*Task description*:
Would you repeat the listing exactly but omit every picture?

───

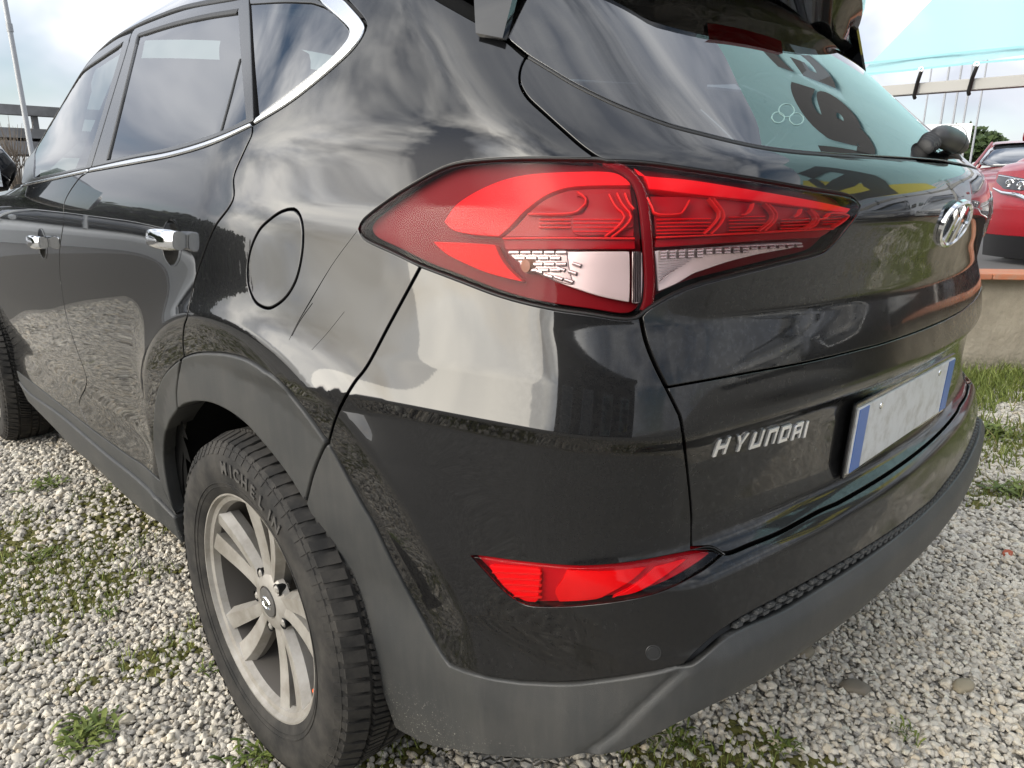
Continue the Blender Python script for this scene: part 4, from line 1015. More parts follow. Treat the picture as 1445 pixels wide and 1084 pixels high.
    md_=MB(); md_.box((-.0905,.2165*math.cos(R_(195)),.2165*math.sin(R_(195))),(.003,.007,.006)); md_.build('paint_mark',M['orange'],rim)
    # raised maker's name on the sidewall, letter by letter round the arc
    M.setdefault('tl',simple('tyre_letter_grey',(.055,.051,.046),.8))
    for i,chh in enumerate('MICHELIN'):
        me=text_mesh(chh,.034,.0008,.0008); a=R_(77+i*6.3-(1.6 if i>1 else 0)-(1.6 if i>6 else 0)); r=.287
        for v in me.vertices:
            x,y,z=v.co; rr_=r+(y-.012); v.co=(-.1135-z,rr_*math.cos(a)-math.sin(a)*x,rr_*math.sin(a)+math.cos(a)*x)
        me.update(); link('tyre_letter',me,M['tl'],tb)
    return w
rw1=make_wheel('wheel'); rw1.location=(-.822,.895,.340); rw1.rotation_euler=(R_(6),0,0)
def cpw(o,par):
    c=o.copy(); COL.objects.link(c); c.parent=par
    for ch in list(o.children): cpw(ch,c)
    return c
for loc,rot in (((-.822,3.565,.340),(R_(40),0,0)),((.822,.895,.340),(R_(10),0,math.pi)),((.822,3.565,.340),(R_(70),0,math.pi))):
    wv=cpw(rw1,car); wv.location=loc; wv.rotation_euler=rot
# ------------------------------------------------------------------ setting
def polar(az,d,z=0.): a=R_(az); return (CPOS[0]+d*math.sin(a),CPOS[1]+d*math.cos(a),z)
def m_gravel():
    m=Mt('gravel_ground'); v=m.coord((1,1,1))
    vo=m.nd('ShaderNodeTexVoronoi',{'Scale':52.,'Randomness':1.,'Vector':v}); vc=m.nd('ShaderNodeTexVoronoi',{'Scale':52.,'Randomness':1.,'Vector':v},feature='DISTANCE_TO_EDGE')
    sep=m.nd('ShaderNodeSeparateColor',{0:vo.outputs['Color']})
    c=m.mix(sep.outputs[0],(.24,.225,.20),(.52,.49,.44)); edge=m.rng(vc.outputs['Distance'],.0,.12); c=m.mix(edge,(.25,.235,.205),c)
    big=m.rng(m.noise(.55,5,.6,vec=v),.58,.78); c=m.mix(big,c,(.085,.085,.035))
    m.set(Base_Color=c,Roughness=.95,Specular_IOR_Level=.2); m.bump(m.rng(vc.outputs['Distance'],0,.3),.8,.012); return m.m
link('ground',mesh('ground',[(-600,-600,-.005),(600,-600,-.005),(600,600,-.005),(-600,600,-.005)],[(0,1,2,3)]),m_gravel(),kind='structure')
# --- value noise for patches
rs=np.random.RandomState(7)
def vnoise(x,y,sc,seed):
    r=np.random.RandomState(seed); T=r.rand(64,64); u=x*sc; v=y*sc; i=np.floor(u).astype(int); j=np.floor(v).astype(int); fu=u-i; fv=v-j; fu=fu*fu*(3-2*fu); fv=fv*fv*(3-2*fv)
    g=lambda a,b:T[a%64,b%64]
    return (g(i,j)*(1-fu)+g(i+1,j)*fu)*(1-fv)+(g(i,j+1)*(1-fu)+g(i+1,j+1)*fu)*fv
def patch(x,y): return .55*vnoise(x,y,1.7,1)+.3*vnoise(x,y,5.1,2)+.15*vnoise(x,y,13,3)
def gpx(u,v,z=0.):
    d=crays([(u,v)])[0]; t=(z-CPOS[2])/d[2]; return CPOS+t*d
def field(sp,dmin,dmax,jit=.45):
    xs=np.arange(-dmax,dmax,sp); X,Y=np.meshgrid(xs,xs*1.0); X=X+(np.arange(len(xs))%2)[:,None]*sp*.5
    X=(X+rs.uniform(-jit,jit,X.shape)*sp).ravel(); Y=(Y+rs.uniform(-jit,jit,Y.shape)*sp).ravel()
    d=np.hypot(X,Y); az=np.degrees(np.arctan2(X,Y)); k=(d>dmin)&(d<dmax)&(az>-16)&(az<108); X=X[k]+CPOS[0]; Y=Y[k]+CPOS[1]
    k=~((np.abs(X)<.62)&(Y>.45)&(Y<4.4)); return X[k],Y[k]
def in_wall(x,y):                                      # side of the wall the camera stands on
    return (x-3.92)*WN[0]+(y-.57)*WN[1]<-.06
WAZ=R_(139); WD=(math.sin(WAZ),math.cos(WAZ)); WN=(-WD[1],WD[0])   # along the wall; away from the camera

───

*Reply to the exercise*:
Continue the Blender Python script for this scene: part 4, from line 1015. More parts follow. Treat the picture as 1445 pixels wide and 1084 pixels high.
    md_=MB(); md_.box((-.0905,.2165*math.cos(R_(195)),.2165*math.sin(R_(195))),(.003,.007,.006)); md_.build('paint_mark',M['orange'],rim)
    # raised maker's name on the sidewall, letter by letter round the arc
    M.setdefault('tl',simple('tyre_letter_grey',(.055,.051,.046),.8))
    for i,chh in enumerate('MICHELIN'):
        me=text_mesh(chh,.034,.0008,.0008); a=R_(77+i*6.3-(1.6 if i>1 else 0)-(1.6 if i>6 else 0)); r=.287
        for v in me.vertices:
            x,y,z=v.co; rr_=r+(y-.012); v.co=(-.1135-z,rr_*math.cos(a)-math.sin(a)*x,rr_*math.sin(a)+math.cos(a)*x)
        me.update(); link('tyre_letter',me,M['tl'],tb)
    return w
rw1=make_wheel('wheel'); rw1.location=(-.822,.895,.340); rw1.rotation_euler=(R_(6),0,0)
def cpw(o,par):
    c=o.copy(); COL.objects.link(c); c.parent=par
    for ch in list(o.children): cpw(ch,c)
    return c
for loc,rot in (((-.822,3.565,.340),(R_(40),0,0)),((.822,.895,.340),(R_(10),0,math.pi)),((.822,3.565,.340),(R_(70),0,math.pi))):
    wv=cpw(rw1,car); wv.location=loc; wv.rotation_euler=rot
# ------------------------------------------------------------------ setting
def polar(az,d,z=0.): a=R_(az); return (CPOS[0]+d*math.sin(a),CPOS[1]+d*math.cos(a),z)
def m_gravel():
    m=Mt('gravel_ground'); v=m.coord((1,1,1))
    vo=m.nd('ShaderNodeTexVoronoi',{'Scale':52.,'Randomness':1.,'Vector':v}); vc=m.nd('ShaderNodeTexVoronoi',{'Scale':52.,'Randomness':1.,'Vector':v},feature='DISTANCE_TO_EDGE')
    sep=m.nd('ShaderNodeSeparateColor',{0:vo.outputs['Color']})
    c=m.mix(sep.outputs[0],(.24,.225,.20),(.52,.49,.44)); edge=m.rng(vc.outputs['Distance'],.0,.12); c=m.mix(edge,(.25,.235,.205),c)
    big=m.rng(m.noise(.55,5,.6,vec=v),.58,.78); c=m.mix(big,c,(.085,.085,.035))
    m.set(Base_Color=c,Roughness=.95,Specular_IOR_Level=.2); m.bump(m.rng(vc.outputs['Distance'],0,.3),.8,.012); return m.m
link('ground',mesh('ground',[(-600,-600,-.005),(600,-600,-.005),(600,600,-.005),(-600,600,-.005)],[(0,1,2,3)]),m_gravel(),kind='structure')
# --- value noise for patches
rs=np.random.RandomState(7)
def vnoise(x,y,sc,seed):
    r=np.random.RandomState(seed); T=r.rand(64,64); u=x*sc; v=y*sc; i=np.floor(u).astype(int); j=np.floor(v).astype(int); fu=u-i; fv=v-j; fu=fu*fu*(3-2*fu); fv=fv*fv*(3-2*fv)
    g=lambda a,b:T[a%64,b%64]
    return (g(i,j)*(1-fu)+g(i+1,j)*fu)*(1-fv)+(g(i,j+1)*(1-fu)+g(i+1,j+1)*fu)*fv
def patch(x,y): return .55*vnoise(x,y,1.7,1)+.3*vnoise(x,y,5.1,2)+.15*vnoise(x,y,13,3)
def gpx(u,v,z=0.):
    d=crays([(u,v)])[0]; t=(z-CPOS[2])/d[2]; return CPOS+t*d
def field(sp,dmin,dmax,jit=.45):
    xs=np.arange(-dmax,dmax,sp); X,Y=np.meshgrid(xs,xs*1.0); X=X+(np.arange(len(xs))%2)[:,None]*sp*.5
    X=(X+rs.uniform(-jit,jit,X.shape)*sp).ravel(); Y=(Y+rs.uniform(-jit,jit,Y.shape)*sp).ravel()
    d=np.hypot(X,Y); az=np.degrees(np.arctan2(X,Y)); k=(d>dmin)&(d<dmax)&(az>-16)&(az<108); X=X[k]+CPOS[0]; Y=Y[k]+CPOS[1]
    k=~((np.abs(X)<.62)&(Y>.45)&(Y<4.4)); return X[k],Y[k]
def in_wall(x,y):                                      # side of the wall the camera stands on
    return (x-3.92)*WN[0]+(y-.57)*WN[1]<-.06
WAZ=R_(139); WD=(math.sin(WAZ),math.cos(WAZ)); WN=(-WD[1],WD[0])   # along the wall; away from the camera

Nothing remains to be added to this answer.